Baraka Kültür Merkezi’nin düzenlediği “Su Hakkı” temalı mini film festivali,“Akıntıya Karşı” belgeseliyle kapanıyor. Film öncesinde “Karadeniz’deki HES direnişleri Akdeniz’e ne ifade etmeli” konulu bir sunum gerçekleştirilecek ve belgeselin izlenmesinin ardından da katılımcılarla birlikte bir söyleşi yapılacak. 27 Haziran Cumartesi akşamı saat 20.00’de, derneğin Kızılbaş’taki lokalinde yer alacak olan etkinlik ücretsiz olup su hakkını savunan tüm halkımız davetlidir.

Karadeniz’in eşsiz doğal güzelliklerinin beyaz perdeye yansıdığı belgeselde, HES projelerinin asıl nedenleri ve bu projelere karşı gelişen farklı mücadeleler anlatılıyor.

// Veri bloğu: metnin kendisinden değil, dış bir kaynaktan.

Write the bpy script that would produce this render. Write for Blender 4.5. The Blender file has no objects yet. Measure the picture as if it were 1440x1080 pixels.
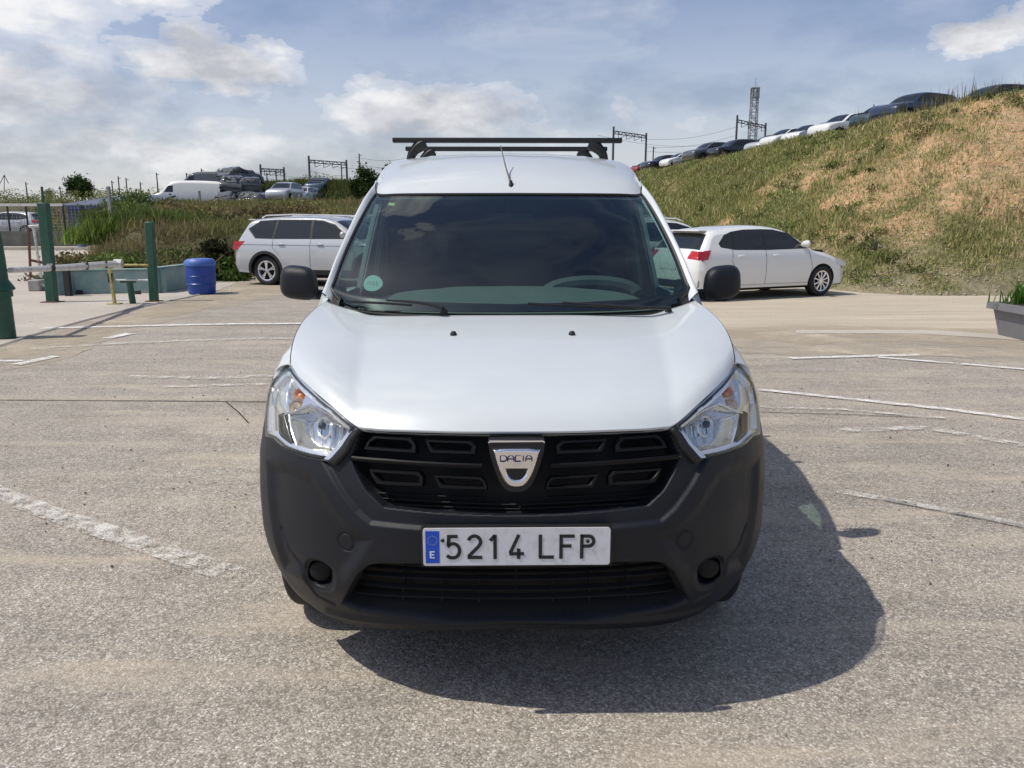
import bpy, math, random
import numpy as np
from mathutils import Vector, Matrix
from mathutils.geometry import delaunay_2d_cdt
random.seed(7); RNG = np.random.default_rng(7)
SC = bpy.context.scene
COL = SC.collection

# ------------------------------------------------------------------ camera
F = 1120.0                      # focal length in pixels of the 1440 px wide photograph
CAMZ = 1.45
TILT = math.atan(228 / F)
cam_d = bpy.data.cameras.new("camera"); cam = bpy.data.objects.new("camera", cam_d); COL.objects.link(cam)
cam_d.sensor_width = 36; cam_d.lens = F / 1440 * 36; cam_d.clip_start = 0.05; cam_d.clip_end = 3000
cam.location = (0, 0, CAMZ); cam.rotation_euler = (math.pi / 2 - TILT, 0, 0)
SC.camera = cam
# ------------------------------------------------------------------ light
SUN_TO = Vector((-0.635, -0.135, 1.0)).normalized()
sun_el = math.asin(SUN_TO.z); sun_az = math.atan2(SUN_TO.x, SUN_TO.y)
sd = bpy.data.lights.new("sun", 'SUN'); sun = bpy.data.objects.new("sun", sd); COL.objects.link(sun)
sd.energy = 3.5; sd.angle = math.radians(0.55); sd.color = (1.0, 0.94, 0.84)
sun.rotation_euler = SUN_TO.to_track_quat('Z', 'Y').to_euler()
SC.view_settings.view_transform = 'Standard'; SC.view_settings.look = 'None'
SC.view_settings.exposure = 0.12; SC.view_settings.gamma = 1.0; SC.view_settings.use_curve_mapping = False
SKY_S = 0.12

class NT:
    def __init__(s, nt): s.nt = nt; nt.nodes.clear()
    def n(s, t, **kw):
        nd = s.nt.nodes.new(t)
        for k, v in kw.items():
            if k == 'inp':
                for kk, vv in v.items():
                    if isinstance(vv, bpy.types.NodeSocket): s.nt.links.new(vv, nd.inputs[kk])
                    else: nd.inputs[kk].default_value = vv
            else: setattr(nd, k, v)
        return nd
    def m(s, op, a, b=0.0, c=0.0, clamp=False):
        nd = s.nt.nodes.new('ShaderNodeMath'); nd.operation = op; nd.use_clamp = clamp
        for i, v in enumerate((a, b, c)):
            if isinstance(v, bpy.types.NodeSocket): s.nt.links.new(v, nd.inputs[i])
            else: nd.inputs[i].default_value = v
        return nd.outputs[0]
    def ramp(s, f, stops, interp='LINEAR'):
        nd = s.nt.nodes.new('ShaderNodeValToRGB'); nd.color_ramp.interpolation = interp
        s.nt.links.new(f, nd.inputs[0]); e = nd.color_ramp.elements
        while len(e) < len(stops): e.new(0.5)
        for i, (p, c) in enumerate(stops):
            e[i].position = p; e[i].color = (c, c, c, 1) if not hasattr(c, '__len__') else (*c[:3], 1)
        return nd.outputs[0]
    def mix(s, f, a, b, mode='MIX'):
        nd = s.nt.nodes.new('ShaderNodeMix'); nd.data_type = 'RGBA'; nd.blend_type = mode
        for i, v in ((0, f), (6, a), (7, b)):
            if isinstance(v, bpy.types.NodeSocket): s.nt.links.new(v, nd.inputs[i])
            elif i == 0: nd.inputs[0].default_value = v
            else: nd.inputs[i].default_value = (*v[:3], 1)
        return nd.outputs[2]
    def noise(s, vec, scale, detail=4, rough=0.55, dist=0.0):
        return s.n('ShaderNodeTexNoise', inp={'Vector': vec, 'Scale': scale, 'Detail': detail, 'Roughness': rough, 'Distortion': dist}).outputs['Fac']
    def link(s, a, b): s.nt.links.new(a, b)

# ------------------------------------------------------------------ sky with clouds
world = bpy.data.worlds.new("World"); SC.world = world; world.use_nodes = True
w = NT(world.node_tree)
out = w.n('ShaderNodeOutputWorld'); bg = w.n('ShaderNodeBackground', inp={'Strength': SKY_S})
sky = w.n('ShaderNodeTexSky', sky_type='NISHITA', sun_disc=False, sun_elevation=sun_el, sun_rotation=sun_az,
          altitude=50, air_density=1.0, dust_density=1.6, ozone_density=1.5)
tc = w.n('ShaderNodeTexCoord').outputs['Generated']
sep = w.n('ShaderNodeSeparateXYZ', inp={0: tc})
X, Y, Z = sep.outputs
az = w.m('ARCTAN2', X, Y); el = w.m('ARCSINE', Z)
st = w.n('ShaderNodeVectorMath', operation='MULTIPLY', inp={0: tc, 1: (1, 1, 2.2)}).outputs[0]
n1 = w.noise(st, 5.0, 9, 0.58); n2 = w.noise(st, 14.0, 6, 0.6); n3 = w.noise(st, 2.0, 4, 0.5)
azd = w.m('ADD', az, w.m('MULTIPLY', w.m('SUBTRACT', n1, 0.5), 0.16))
eld = w.m('ADD', el, w.m('MULTIPLY', w.m('SUBTRACT', n2, 0.5), 0.09))
def blob(px, py, rx, ry, amp, soft=1.0):
    a = math.atan((px - 720) / F); e = -TILT + math.atan((540 - py) / F)
    dx = w.m('DIVIDE', w.m('SUBTRACT', azd, a), rx / F); dy = w.m('DIVIDE', w.m('SUBTRACT', eld, e), ry / F)
    r2 = w.m('ADD', w.m('MULTIPLY', dx, dx), w.m('MULTIPLY', dy, dy))
    return w.m('MULTIPLY', w.m('POWER', 2.718, w.m('MULTIPLY', r2, -soft)), amp)
blobs = [(20, 40, 240, 75, .95), (150, 12, 250, 34, .9), (20, 160, 270, 85, .98), (170, 220, 330, 60, .95), (325, 108, 118, 38, 1.35), (285, 72, 55, 34, 1.1), (620, 160, 190, 52, 1.0),
         (760, 190, 160, 36, .6), (340, 210, 240, 40, .7), (868, 158, 30, 36, .7), (960, 170, 80, 30, .6), (1335, 78, 90, 26, 1.1), (1290, 45, 40, 12, .45),
         (1440, 50, 30, 20, .7), (350, 45, 60, 24, .4), (1150, 185, 120, 26, .35), (230, 10, 160, 30, .5), (-500, 100, 500, 130, .8)]
tot = None
for b_ in blobs:
    v = blob(*b_); tot = v if tot is None else w.m('MAXIMUM', tot, v)
gen = w.m('MULTIPLY', w.ramp(n3, [(0.5, 0.0), (0.72, 0.9)]), w.ramp(el, [(0.38, 0.0), (0.55, 1.0)]))   # scattered clouds higher up
tot = w.m('MAXIMUM', tot, gen)
n4 = w.noise(st, 30.0, 6, 0.62)
dens = w.m('ADD', w.m('SUBTRACT', tot, 0.46), w.m('ADD', w.m('MULTIPLY', w.m('SUBTRACT', n1, 0.5), 1.3), w.m('MULTIPLY', w.m('SUBTRACT', n4, 0.5), 0.45)))
mask = w.ramp(dens, [(-0.06, 0.0), (0.14, 0.5), (0.5, 0.96)], 'EASE')
wisp = w.m('MULTIPLY', w.ramp(w.noise(st, 3.2, 8, 0.62, 0.6), [(0.42, 0.0), (0.80, 1.0)]), 0.45)
low = w.ramp(el, [(0.0, 0.62), (0.10, 0.42), (0.30, 0.0)])
mask = w.m('MAXIMUM', mask, w.m('MAXIMUM', wisp, low))
n1u = w.noise(w.n('ShaderNodeVectorMath', operation='ADD', inp={0: st, 1: (-0.02, 0.0, 0.075)}).outputs[0], 5.0, 9, 0.58)
lit = w.m('ADD', w.m('MULTIPLY', w.m('SUBTRACT', n1, n1u), 3.2), 0.5)
shade = w.m('ADD', w.m('MULTIPLY', lit, 0.55), w.m('ADD', w.m('MULTIPLY', n2, 0.2), w.m('MULTIPLY', w.ramp(dens, [(0.05, 0.9), (0.65, 0.1)]), 0.25)))
bright = w.ramp(el, [(0.02, 0.0), (0.22, 0.6), (0.4, 1.0)])
cl_lo = tuple(v / SKY_S for v in (0.41, 0.425, 0.475)); cl_hi = tuple(v / SKY_S for v in (0.95, 0.94, 0.94))
def cmix(a, b, f):
    nd = w.n('ShaderNodeMix', data_type='RGBA'); nd.inputs[6].default_value = (*a, 1); nd.inputs[7].default_value = (*b, 1); w.link(f, nd.inputs[0]); return nd.outputs[2]
sf = w.m('ADD', w.m('MULTIPLY', w.ramp(shade, [(0.30, 0.0), (0.66, 1.0)]), 0.68), w.m('MULTIPLY', bright, 0.30), clamp=True)
cloud = cmix(cl_lo, cl_hi, sf)
sk = w.mix(1.0, sky.outputs[0], (0.80, 0.80, 0.90), 'MULTIPLY')
final = w.mix(mask, sk, cloud)
w.link(final, bg.inputs[0]); w.link(bg.outputs[0], out.inputs[0])

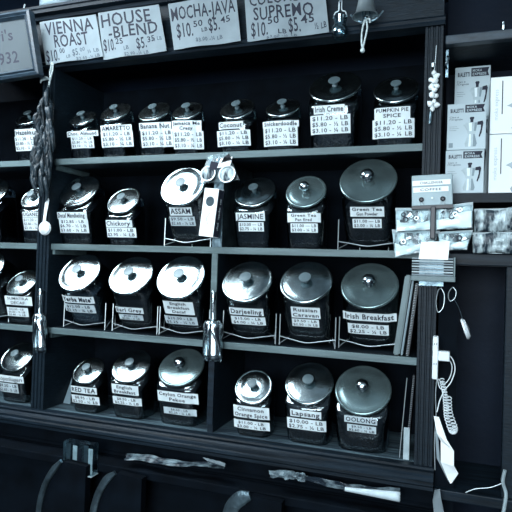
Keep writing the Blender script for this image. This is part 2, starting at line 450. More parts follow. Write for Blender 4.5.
        tube(bm, smooth_path([(X-w, yf, zs+.031), (X-w*.55, yf-.006, zs+.024), (X, yf-.011, zs+.016), (X+w*.55, yf-.006, zs+.024), (X+w, yf, zs+.031)], 5), q)
        tube(bm, [(X-w*.5, yb-.02, zs+zr*.8), (X+w*.5, yb-.02, zs+zr*.8)], q)
        link('frame', bm, 'wire', rk, smooth=True)
    return root
P3 = ['$11.20 - LB', '$5.80 - ½ LB', '$3.10 - ¼ LB']
def P2(a, b, s='-'): return ['$%s %s LB' % (a, s), '$%s - ¼ LB' % b]
J = make_jar
J('A', -.178, .060, 42, .160, (26, 132.6, 22, 7), (25.5, 143.5, 21, 14), ['Hazelnut'], P3, 'small glass jar half hidden behind the hanging dried peppers, top shelf')
J('A', .093, .055, 43, .142, (81.5, 133.5, 31, 5.2), (82, 142.3, 21.5, 11), ['Choc. Almond'], P3, 'small glass jar with a wide thin name strip, right of the left post, top shelf')
J('A', .245, .062, 46, .152, (115.5, 128.2, 30, 6.5), (116.5, 139, 31, 15), ['AMARETTO'], P3, 'glass coffee jar labelled AMARETTO on the top shelf')
J('A', .418, .063, 47, .141, (154.5, 126, 31, 7), (156.5, 138.3, 31, 16.5), ['Banana Nut'], P3, 'glass coffee jar labelled Banana Nut on the top shelf', nameBold=.022)
J('A', .561, .058, 46, .138, (186, 125.7, 29, 10, -.03), (188, 140, 29.5, 17, -.03), ['Jamaica Me', ('Crazy', .5)], P3, 'glass coffee jar labelled Jamaica Me Crazy on the top shelf', nameBold=.022)
J('A', .760, .064, 48, .127, (230.5, 125.2, 25, 6.8), (233, 138, 33, 15), ['Coconut'], P3, 'glass coffee jar labelled Coconut on the top shelf')
J('A', .932, .061, 44, .126, (280, 123.8, 36, 6), (280, 136.3, 34, 18), ['Snickerdoodle'], P3, 'glass coffee jar labelled Snickerdoodle on the top shelf', nameBold=.022)
J('A', 1.112, .089, 50, .165, (329, 109.3, 31, 8), (330, 124.3, 40, 18), ['Irish Creme'], P3, 'big glass coffee jar labelled Irish Creme on the top shelf')
J('A', 1.318, .073, 50, .147, (392, 113, 36, 11), (393, 128.4, 42, 18), ['PUMPKIN PIE', ('SPICE', .55)], P3, 'glass coffee jar labelled PUMPKIN PIE SPICE, right end of the top shelf')
J('B', -.385, .086, 52, .150, None, None, [], [], 'glass jar cut by the left edge of the picture, second shelf')
J('B', -.133, .057, 54, .148, (32.5, 214.5, 20, 5.5), (33, 224, 19, 12.5), ['UGANDA'], P3, 'small glass jar labelled UGANDA behind the round measuring spoon, second shelf')
J('B', .078, .086, 52, .153, (71, 215.6, 29, 6.8), (73, 226, 28, 13.5), ['Decaf Mandheling'], ['$12.85 - LB', '$6.70 - ½ LB', '$3.60 - ¼ LB'], 'glass jar with a 12.85 price strip, right of the left post, second shelf')
J('B', .296, .068, 53, .124, (118, 223.6, 26, 7), (120.5, 232.5, 29, 9.5), ['Chickory'], P2('11.00', '2.95'), 'glass jar labelled Chickory on the second shelf', nameBold=.022)
J('B', .550, .088, 62, .152, (180.5, 211.5, 22, 8), (182.5, 221.3, 25, 9), ['ASSAM'], P2('9.50', '2.60'), 'glass tea jar labelled ASSAM with a bright tilted lid, second shelf', 'leaf', 'the ASSAM jar on the second shelf', .022, ppaper='oldpaper')
J('B', .834, .076, 50, .147, (250, 216.7, 29, 8), (251, 226.8, 25, 9), ['JASMINE'], P2('10.00', '2.75', '—'), 'glass tea jar labelled JASMINE on the second shelf', 'leaf', nameBold=.01)
J('B', 1.025, .070, 57, .143, (303.5, 217.6, 33, 9), (304, 228, 27, 9), [('Green Tea', 1), ('Pan fired', .55)], P2('11.00', '3.00', '—'), 'smaller glass jar labelled Green Tea Pan fired, second shelf', 'leaf', nameBold=.022, lidm='lid2')
J('B', 1.234, .094, 58, .158, (367, 211.8, 34, 9.5), (367, 223.5, 29, 9), ['Green Tea', ('Gun Powder', .7)], P2('11.00', '3.00', '—'), 'large glass jar labelled Green Tea Gun Powder, right end of second shelf', 'leaf', 'the large Green Tea jar on the second shelf', .022, yL=-.012, lidm='lid2')
J('C', -.395, .090, 54, .145, None, None, [], [], 'glass tea jar cut by the left edge of the picture, third shelf', 'leaf', 'the jar cut by the left edge of the picture, third shelf')
J('C', -.187, .069, 48, .116, (17.5, 300.8, 26, 9), (17, 312, 20, 9), ['SUMATRA', ('DECAF', .6)], ['$12.50 - LB', '$6.50 - ½ LB', '$3.40 - ¼ LB'], 'small glass DECAF jar left of the left post, third shelf', nameBold=.01)
J('C', .094, .091, 54, .144, (77, 299.8, 32, 7), (79, 308.6, 31, 8.5), ["Yerba Mate'"], P2('12.00', '3.25'), "glass tea jar labelled Yerba Mate' with pale contents, third shelf", 'paletea', "the Yerba Mate' jar on the third shelf", .04, ppaper='oldpaper')
J('C', .331, .092, 52, .143, (129, 310.3, 28, 6), (131, 317.3, 24, 5.5), ['Earl Grey'], P2('9.50', '2.50'), 'glass tea jar labelled Earl Grey on the third shelf', 'leaf', 'the Earl Grey jar on the third shelf', .022, ppaper='oldpaper')
J('C', .548, .096, 55, .138, (178.5, 308, 30, 13.5), (180.5, 320.5, 33, 8.5), ['English', ('Breakfast', 1), ('Decaf', .6)], P2('20.00', '5.25'), 'glass tea jar labelled English Breakfast Decaf on the third shelf', 'leaf', 'the English Breakfast Decaf jar on the third shelf', .022, ppaper='oldpaper')
J('C', .812, .093, 50, .140, (246, 311.8, 34, 7.5), (248, 320.8, 34, 8.5), ['Darjeeling'], P2('15.00', '4.00'), 'glass tea jar labelled Darjeeling on the third shelf', 'leaf', 'the Darjeeling jar on the third shelf', .022)
J('C', 1.030, .091, 50, .148, (305.5, 312.8, 29, 11.5), (305.5, 323, 27, 8), ['Russian', 'Caravan'], P2('9.50', '2.50'), 'glass tea jar labelled Russian Caravan on the third shelf', 'leaf', 'the Russian Caravan jar on the third shelf', .022)
J('C', 1.247, .094, 51, .142, (369, 317.3, 54, 8.5), (368, 329.5, 41, 11), ['Irish Breakfast'], P2('8.00', '2.25'), 'glass tea jar labelled Irish Breakfast, right end of third shelf', 'leaf', 'the Irish Breakfast jar on the third shelf', .022, yL=-.02, lidm='lid2')
J('D', -.201, .074, 46, .120, (9, 379, 26, 7), (8.5, 387.8, 19, 9.5), ['Copenhagen'], ['$9.50 - LB', '$2.60 - ¼ LB'], 'glass jar labelled Copenhagen left of the left post, bottom shelf', 'leaf', nameBold=.0, ppaper='oldpaper')
J('D', .156, .064, 41, .106, (83, 390.3, 25, 7), (84.8, 400, 27, 8.5), ['RED TEA'], P2('8.95', '2.50'), 'small glass jar labelled RED TEA on the bottom shelf', 'leaf', nameBold=.025)
J('D', .347, .078, 43, .130, (124.5, 389.8, 26, 10), (126.5, 401.3, 28, 8), ['English', 'Breakfast'], P2('8.50', '2.25'), 'glass tea jar labelled English Breakfast on the bottom shelf', 'leaf', nameBold=.022)
J('D', .557, .088, 42, .138, (177, 397.6, 40, 11), (179.5, 411.8, 32, 7), ['Ceylon Orange', ('Pekoe', .45)], P2('8.50', '2.25'), 'glass tea jar labelled Ceylon Orange Pekoe on the bottom shelf', 'leaf', nameBold=.022, lidm='lid2', ppaper='oldpaper')
J('D', .855, .068, 50, .106, (250.5, 412.6, 36, 12.5), (251, 425.3, 36, 9), [('Cinnamon', .8), 'Orange Spice'], P2('11.00', '3.00'), 'small glass jar labelled Cinnamon Orange Spice on the bottom shelf', 'leaf', nameBold=.022)
J('D', 1.052, .083, 47, .128, (305.5, 414.2, 31, 7.5), (306, 424.8, 39, 11.5), ['Lapsang'], P2('10.00', '2.75'), 'glass tea jar labelled Lapsang on the bottom shelf', 'leaf', nameBold=.022)
J('D', 1.235, .092, 48, .116, (360.5, 420.3, 33, 7), (361.5, 429, 29, 7.5), ['OOLONG'], P2('9.50', '2.60'), 'large glass jar labelled OOLONG, right end of bottom shelf', 'leaf', nameBold=.022, lidm='lid2', npaper='oldpaper', ppaper='oldpaper')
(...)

Tayip Erdoğan’ın Hopa’yı ziyareti esnasında polisin biber gazı sıkması sonucu hayatını kaybeden Metin Lokumcu’ya adanan “Akıntıya Karşı”, HES projelerinin şantiye alanına çevirdiği Karadeniz bölgesinde halkın ne düşündüğüne odaklanıyor ve devlet ve sermaye tarafından baskı ve şiddetle susturulmaya çalışanların sesi oluyor.
 
“Bir yol hikâyesi olduğu kadar bir yaşam ve doğa belgeseli ‘Akıntıya Karşı’. Dağlık yerleşimin şartlarında iptidai bir teleferik sistemiyle yük taşıyan, çay toplayan köylülere ve onların günlük hayat pratiklerine tanık oluyoruz film boyunca. Görüyoruz ki, dereler onların hayat pınarı. Sadece içme suyu ya da yüzme havuzu demek değil dereler, bölgenin ekosisteminin olmazsa olmazı. Dere yoksa alabalık da yok, fındık da yok, arı da yok, ayı da yok. Dere yoksa düzenli iklim de yok, insan da yok. Bölge insanı doğayla mücadele halinde belki ama aynı zamanda doğanın koynunda yaşıyor. Bu yüzden de birçok şeyden fedakârlık ederler belki ama kuş seslerinden ve böğürtlenlerden fedakârlık etmezler. Aralarında yazısız bir mutabakat ve genlerine işlemiş bir ormanı kullanma kültürü var. Bekçilik eden kimse olmadığı halde rant için ağaçları kesen kimse yok, zira herkes kendi var oluşunun bekçisi orada. Dışarıdan bakınca anlaşılması zor bir gerçek şu ki, o dereler sadece bölge halkı için değil, göç edip şehirlere sıkışan yöre insanları için de yaşam kaynağı. Suları zapt etmek sadece dereleri yok etmek manasına gelmeyecek, tahribatı çok daha derinden hissedilecek. Sadece ekolojik değil, aynı zamanda kültürel ve tarihsel bir katliam bu. Sadece yeşilin ve mavinin tonlarına değil, geleneklere ve dillere yönelik bir katliam. Film ekibi, zorla kamulaştırılan ormanların kalbine hançer gibi saplanan şantiyelere, gri binalara, derelere hafriyat döken iş makinelerine ve suya gardiyanlık yapan borulara çeviriyor kameralarını sık sık ve sürmekte olan talanın yıkıcı etkileriyle bizleri yüz yüze getiriyor.”